Your driving record has a considerable influence on your insurance premiums. If you are a repeat offender, you are likely to be penalized more harshly. If this is your first offense, it is likely to have less effect on your insurance premiums.

Seriousness of Violation.

Insurance companies want to mitigate risk, and they assess the type of violation to determine if you are an at-risk driver, thus requiring higher premiums. More serious driving offenses (reckless and careless driving) will be looked at more closely than less serious offenses (low level moving violations).

There is no set formula to determine when your insurance premiums will increase and by how much, but it is important to recognize the factors that may influence the increase in premiums.

What happens if points are added to my record?

If you commit a traffic offense, you should expect points to be added to your record. Michigan has a 12-point system that governs your ability to drive. If you receive 8 points within 2 years, you will receive a warning letter. 12 points within 2 years results in an assessment of your record by Driver Reexamination agents.

Should I Pay The Fine Or Fight The Ticket for Speeding?

It is important to understand that paying a fine is an admission of guilt. While it may seem like paying the fine is not a bad option, you need to consider the consequences of having the speeding conviction on your driving record. A speeding conviction a result in points, and points often result in an increase in insurance premiums.

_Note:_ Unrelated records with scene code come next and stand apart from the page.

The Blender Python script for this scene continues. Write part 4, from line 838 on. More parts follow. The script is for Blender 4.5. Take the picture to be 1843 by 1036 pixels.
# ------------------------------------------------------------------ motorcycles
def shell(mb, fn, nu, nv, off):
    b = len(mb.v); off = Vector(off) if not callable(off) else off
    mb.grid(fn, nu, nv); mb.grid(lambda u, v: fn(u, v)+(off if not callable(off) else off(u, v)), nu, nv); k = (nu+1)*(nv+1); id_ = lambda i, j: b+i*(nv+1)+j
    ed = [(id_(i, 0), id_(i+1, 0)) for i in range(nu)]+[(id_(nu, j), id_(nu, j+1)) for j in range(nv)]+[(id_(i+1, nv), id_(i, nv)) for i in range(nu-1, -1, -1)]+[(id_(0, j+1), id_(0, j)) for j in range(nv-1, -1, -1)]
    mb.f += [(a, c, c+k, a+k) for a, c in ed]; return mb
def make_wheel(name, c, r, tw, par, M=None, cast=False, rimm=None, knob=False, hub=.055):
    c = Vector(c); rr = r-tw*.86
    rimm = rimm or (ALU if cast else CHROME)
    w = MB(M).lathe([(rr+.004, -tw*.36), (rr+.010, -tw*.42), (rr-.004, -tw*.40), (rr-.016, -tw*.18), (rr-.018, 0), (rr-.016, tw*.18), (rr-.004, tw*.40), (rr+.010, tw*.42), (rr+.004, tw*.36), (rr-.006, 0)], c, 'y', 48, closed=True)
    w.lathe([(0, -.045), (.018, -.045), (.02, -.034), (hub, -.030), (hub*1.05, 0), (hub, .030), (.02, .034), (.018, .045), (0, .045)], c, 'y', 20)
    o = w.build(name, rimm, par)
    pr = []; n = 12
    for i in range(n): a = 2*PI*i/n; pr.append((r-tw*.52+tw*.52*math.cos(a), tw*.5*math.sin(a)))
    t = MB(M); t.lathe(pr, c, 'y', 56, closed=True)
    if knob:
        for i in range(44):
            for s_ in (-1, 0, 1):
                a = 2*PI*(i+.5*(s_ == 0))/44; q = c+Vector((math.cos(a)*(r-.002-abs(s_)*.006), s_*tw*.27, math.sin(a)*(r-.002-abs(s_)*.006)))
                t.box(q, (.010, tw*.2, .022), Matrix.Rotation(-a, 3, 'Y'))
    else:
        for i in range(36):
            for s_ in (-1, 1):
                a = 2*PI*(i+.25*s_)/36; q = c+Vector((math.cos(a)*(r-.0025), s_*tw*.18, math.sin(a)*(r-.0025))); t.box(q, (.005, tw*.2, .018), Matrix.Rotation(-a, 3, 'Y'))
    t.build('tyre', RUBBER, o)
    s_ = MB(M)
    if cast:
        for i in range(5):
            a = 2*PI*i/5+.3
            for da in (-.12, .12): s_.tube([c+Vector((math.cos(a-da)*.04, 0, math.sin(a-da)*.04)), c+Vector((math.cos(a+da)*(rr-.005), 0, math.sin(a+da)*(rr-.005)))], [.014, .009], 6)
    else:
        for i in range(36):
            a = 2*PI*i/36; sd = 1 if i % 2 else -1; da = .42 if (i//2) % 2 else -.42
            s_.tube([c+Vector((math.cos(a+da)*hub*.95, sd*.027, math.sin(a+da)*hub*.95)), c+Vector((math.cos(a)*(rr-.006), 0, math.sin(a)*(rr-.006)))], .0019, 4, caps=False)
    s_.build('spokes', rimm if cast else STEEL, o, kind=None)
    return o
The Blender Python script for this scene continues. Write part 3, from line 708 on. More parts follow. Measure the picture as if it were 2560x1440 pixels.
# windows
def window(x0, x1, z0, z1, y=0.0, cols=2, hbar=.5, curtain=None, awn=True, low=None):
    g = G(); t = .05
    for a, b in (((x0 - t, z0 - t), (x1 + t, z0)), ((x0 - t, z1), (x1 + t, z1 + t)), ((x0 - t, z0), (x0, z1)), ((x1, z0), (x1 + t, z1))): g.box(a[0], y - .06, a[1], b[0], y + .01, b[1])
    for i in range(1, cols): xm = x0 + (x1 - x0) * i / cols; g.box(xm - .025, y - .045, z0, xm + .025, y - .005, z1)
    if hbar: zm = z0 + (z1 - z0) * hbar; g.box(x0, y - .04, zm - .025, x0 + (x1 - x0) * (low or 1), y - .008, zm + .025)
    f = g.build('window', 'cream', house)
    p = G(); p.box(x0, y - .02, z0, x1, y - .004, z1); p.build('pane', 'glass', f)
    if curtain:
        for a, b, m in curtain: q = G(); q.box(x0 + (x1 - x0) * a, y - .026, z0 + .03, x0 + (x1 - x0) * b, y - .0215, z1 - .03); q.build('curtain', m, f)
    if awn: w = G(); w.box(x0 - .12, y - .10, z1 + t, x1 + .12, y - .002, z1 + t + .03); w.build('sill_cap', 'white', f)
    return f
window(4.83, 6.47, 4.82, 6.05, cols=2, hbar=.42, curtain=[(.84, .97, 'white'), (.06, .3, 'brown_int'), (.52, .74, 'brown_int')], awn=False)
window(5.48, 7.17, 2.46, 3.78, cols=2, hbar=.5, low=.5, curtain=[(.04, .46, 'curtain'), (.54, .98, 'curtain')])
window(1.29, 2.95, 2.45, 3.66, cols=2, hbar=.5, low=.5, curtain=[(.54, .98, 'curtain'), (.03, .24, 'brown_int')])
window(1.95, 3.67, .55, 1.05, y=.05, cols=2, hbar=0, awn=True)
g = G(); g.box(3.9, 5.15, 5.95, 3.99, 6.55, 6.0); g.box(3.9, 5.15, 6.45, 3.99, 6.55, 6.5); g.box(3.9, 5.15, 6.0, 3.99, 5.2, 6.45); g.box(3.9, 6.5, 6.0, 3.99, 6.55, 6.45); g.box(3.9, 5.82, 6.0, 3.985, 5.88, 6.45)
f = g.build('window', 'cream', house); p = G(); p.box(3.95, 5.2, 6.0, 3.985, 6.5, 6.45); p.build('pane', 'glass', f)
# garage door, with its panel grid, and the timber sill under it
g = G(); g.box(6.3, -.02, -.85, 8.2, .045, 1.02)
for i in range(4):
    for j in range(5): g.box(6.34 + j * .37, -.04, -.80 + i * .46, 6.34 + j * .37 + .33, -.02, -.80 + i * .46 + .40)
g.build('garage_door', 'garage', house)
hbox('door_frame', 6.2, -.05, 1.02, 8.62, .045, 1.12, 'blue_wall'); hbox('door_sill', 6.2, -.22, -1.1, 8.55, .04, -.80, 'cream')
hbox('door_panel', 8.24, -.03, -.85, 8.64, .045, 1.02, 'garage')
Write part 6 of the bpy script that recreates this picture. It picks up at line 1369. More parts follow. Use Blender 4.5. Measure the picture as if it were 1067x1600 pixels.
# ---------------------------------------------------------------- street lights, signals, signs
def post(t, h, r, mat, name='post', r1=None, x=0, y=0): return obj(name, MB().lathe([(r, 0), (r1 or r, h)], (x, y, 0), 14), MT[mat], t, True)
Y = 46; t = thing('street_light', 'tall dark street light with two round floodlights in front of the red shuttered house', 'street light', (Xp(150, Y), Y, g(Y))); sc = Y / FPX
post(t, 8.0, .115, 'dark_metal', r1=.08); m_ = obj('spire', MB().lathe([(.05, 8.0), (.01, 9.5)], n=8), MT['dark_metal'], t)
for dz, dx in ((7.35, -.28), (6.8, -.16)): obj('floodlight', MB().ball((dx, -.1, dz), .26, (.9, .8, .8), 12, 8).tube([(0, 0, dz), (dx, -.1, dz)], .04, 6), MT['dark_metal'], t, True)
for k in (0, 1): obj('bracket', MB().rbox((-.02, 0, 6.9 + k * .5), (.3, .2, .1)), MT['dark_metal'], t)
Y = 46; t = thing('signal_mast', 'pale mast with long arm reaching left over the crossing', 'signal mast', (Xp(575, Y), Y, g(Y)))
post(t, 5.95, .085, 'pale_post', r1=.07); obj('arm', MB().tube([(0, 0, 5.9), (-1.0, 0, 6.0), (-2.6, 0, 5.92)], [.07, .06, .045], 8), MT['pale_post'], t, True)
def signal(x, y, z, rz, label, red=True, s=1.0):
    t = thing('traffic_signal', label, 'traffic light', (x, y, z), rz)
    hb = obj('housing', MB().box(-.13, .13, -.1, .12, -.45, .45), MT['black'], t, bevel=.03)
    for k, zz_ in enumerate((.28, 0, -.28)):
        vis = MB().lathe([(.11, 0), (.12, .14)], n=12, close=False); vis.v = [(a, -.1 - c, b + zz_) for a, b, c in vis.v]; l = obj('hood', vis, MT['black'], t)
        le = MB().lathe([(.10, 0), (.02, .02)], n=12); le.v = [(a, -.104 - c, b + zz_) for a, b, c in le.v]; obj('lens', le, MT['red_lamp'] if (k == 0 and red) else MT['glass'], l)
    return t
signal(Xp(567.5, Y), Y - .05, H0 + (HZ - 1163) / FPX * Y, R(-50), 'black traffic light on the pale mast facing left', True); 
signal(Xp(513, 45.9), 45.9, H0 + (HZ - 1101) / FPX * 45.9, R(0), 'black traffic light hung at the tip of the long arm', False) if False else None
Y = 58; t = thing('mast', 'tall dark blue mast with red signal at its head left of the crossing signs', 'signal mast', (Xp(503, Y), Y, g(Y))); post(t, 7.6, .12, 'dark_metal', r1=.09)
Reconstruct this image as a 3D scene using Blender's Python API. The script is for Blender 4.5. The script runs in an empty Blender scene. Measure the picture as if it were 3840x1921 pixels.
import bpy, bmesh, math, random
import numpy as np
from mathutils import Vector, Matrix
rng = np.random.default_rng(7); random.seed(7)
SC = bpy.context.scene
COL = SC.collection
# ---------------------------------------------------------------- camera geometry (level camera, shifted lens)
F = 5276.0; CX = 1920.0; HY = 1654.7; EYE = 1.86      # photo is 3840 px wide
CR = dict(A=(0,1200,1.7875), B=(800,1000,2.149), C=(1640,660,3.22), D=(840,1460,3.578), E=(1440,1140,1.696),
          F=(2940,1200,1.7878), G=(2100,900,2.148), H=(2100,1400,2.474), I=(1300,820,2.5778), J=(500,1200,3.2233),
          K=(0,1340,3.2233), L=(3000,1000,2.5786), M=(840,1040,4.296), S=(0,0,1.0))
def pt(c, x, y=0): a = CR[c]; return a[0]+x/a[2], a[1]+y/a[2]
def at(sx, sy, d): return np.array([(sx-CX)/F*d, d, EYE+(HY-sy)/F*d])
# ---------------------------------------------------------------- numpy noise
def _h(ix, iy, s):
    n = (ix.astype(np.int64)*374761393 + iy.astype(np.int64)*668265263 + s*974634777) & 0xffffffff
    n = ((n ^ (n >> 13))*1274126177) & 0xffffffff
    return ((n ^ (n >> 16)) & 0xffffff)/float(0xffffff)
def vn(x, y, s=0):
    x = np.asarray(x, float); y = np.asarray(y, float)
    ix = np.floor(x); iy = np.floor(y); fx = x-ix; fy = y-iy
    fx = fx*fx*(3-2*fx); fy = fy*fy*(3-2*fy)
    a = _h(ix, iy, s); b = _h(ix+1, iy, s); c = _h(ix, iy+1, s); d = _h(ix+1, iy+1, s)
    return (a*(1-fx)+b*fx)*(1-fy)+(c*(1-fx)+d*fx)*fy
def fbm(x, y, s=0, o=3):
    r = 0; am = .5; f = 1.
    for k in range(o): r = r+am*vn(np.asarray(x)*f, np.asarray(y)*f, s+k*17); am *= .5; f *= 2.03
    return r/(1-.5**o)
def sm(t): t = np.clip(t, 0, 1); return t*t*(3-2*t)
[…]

Fighting your ticket makes sense when you cannot afford to assume any more points on your record, or you do not want to accept higher insurance premiums. Fighting your ticket comes with a cost, though, and you should expect to pay attorney fees to represent and defend you at your hearing.

How many days do I have to respond to my traffic ticket?

Usually you have between 10 and 21 days, depending on the district in which you received the violation.